Man, I’m beginning to hate being on a computer. I used to love sitting down to it in the morning, leaving it for the day, and then spending some quality time on it in the evenings. Now, however, I am forced to be on it constantly, all day every day, as I teach online and have run out of physical books to read. My eyes hurt and my head aches. My lower back has started to by constantly in pain from sitting all day. I started out so motivated to stay in shape during all of this, but that has pretty much one by the wayside. It’s like the constant, inescapable bad news is wearing me down.
On the surface I’m feeling pretty good – still working (which I feel very fortunate to be doing), my family and I are so far healthy, and I’m caught up on sleep like never before. But like many people you could reach a little further down and I’m turning into a mess. My answer to a lot of unhealthy choices has been “Fuck it, why not” and as such I have gone back up a pant size. I feel like one bad moment will crack my like an egg – maybe I should go scream into my pillow to relieve some of the pressure. One thing I have not caved into yet is drinking again; thankfully, I have not given into any temptation, and right now it’s pretty easy since everything is shut. I’m even beginning to ponder if I will choose to drink again, which a few weeks ago was an impossibility. But that’s a post for another day.

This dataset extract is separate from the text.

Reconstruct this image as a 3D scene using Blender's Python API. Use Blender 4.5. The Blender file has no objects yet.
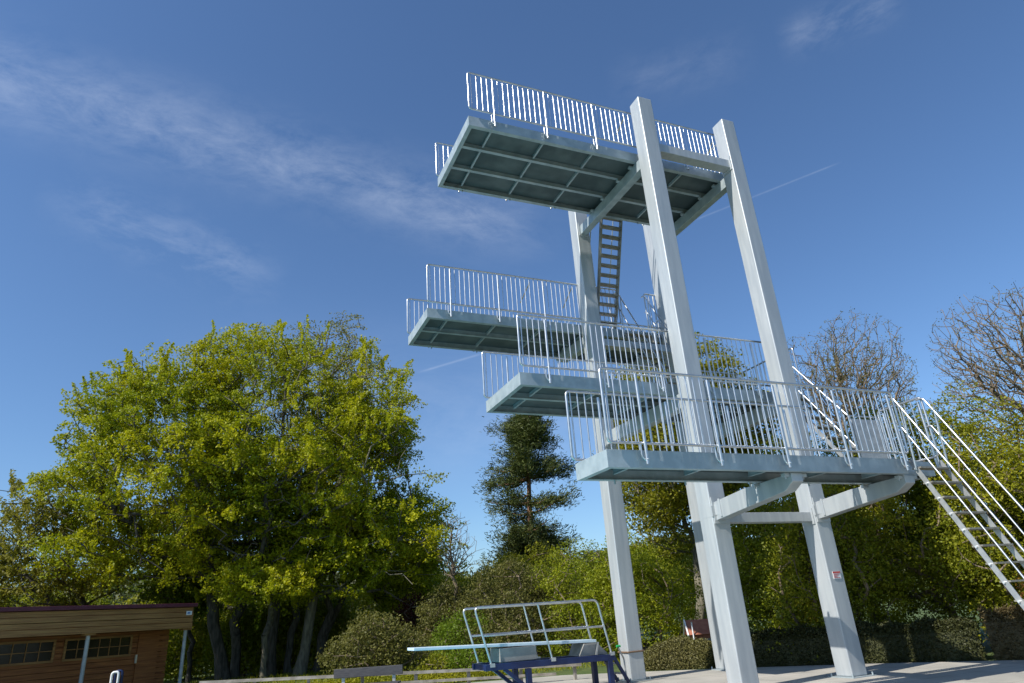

Enter, puzzles. Word searches, picture puzzles, crosswords, I don’t care, gimme! At the grocery store the other day I saw one of those giant books of word searches like I used to get as a kid, and I decided to try it out. The mindlessness of it was so peaceful I completed the first eight pages of it in the first sitting. It prompted me to go to ask my mom for any old puzzles we might have tucked away somewhere, and now my coffee table is covered in little pieces that make me feel both anger and joy – two welcome emotions in a time when everything has been dulled. Crosswords are now does regularly (I suck at them) and bring great satisfaction when they are completed. And, very importantly, they are done without looking directly into a screen, thus saving my head and my eyesight a great deal of strain.
I think it’s the easy steps that make puzzles so soothing right now. You know what you have to do, you are in control of it, and you feel accomplished at the end. These little steps (like starting a puzzle with the outside edges, anyone who doesn’t is a psycho) have established some much needed routine and down time to my day. They may be the help I need to stay the course and not crack under pressure.
Another side effect I’ve noticed after starting these puzzles is that I’m more willing to do other things. Whereas the first four or five weeks I just became more lethargic and unengaged, now I’m keen to go back out for walks, to do some push ups, to make something that doesn’t come out of a box for lunch. I have a little bit more purpose. Obviously a puzzle is not going to solve all of my problems, but it has brought a little sense of much-needed peace. And that’s all I can ask for right now.